つまり、「個人賠償保険=日常生活のトラブル対策」。
命や家を守るレベルの大きなリスクは、他の保険と組み合わせて守るのが現実的です。


保険で“人生のリスク”を消しておく

個人賠償保険は、内容にもよりますが年間2,000〜3,000円ほど。たったカフェ数回分の金額で、何千万円というリスクから家族を守れるなら、入って安心を買いたい派です。

特におすすめなのは、

  • 示談交渉を代わりにしてくれる(精神的にも助かる)
  • 家族全員が補償対象(別居の子や親まで含められることも)

こうした条件があるタイプです。たとえば日本生命の「まるごとマモル」も、別居の親まで対象で、年2,360円。コスパはかなり良いと思います。

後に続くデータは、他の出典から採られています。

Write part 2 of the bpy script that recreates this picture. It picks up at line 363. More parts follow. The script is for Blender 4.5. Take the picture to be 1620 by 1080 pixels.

こういった、別居中の家族も保障をしてくれたりするケースや、自動車保険に特約を付与していて忘れていたりする場合もあるので、加入を迷ったらまずは自分や家族の保険を確認してみましょう。


まとめ:備えは“安心の貯金”

保険って、使わなければ損した気になるもの。でも、個人賠償保険は「何も起きなかった」ことが最高の結果です。

万が一が起きたときに、「保険に入っててよかった」と心から言えるように。家族を守る安心の仕組みとして、個人賠償保険は持っておくべき備えです。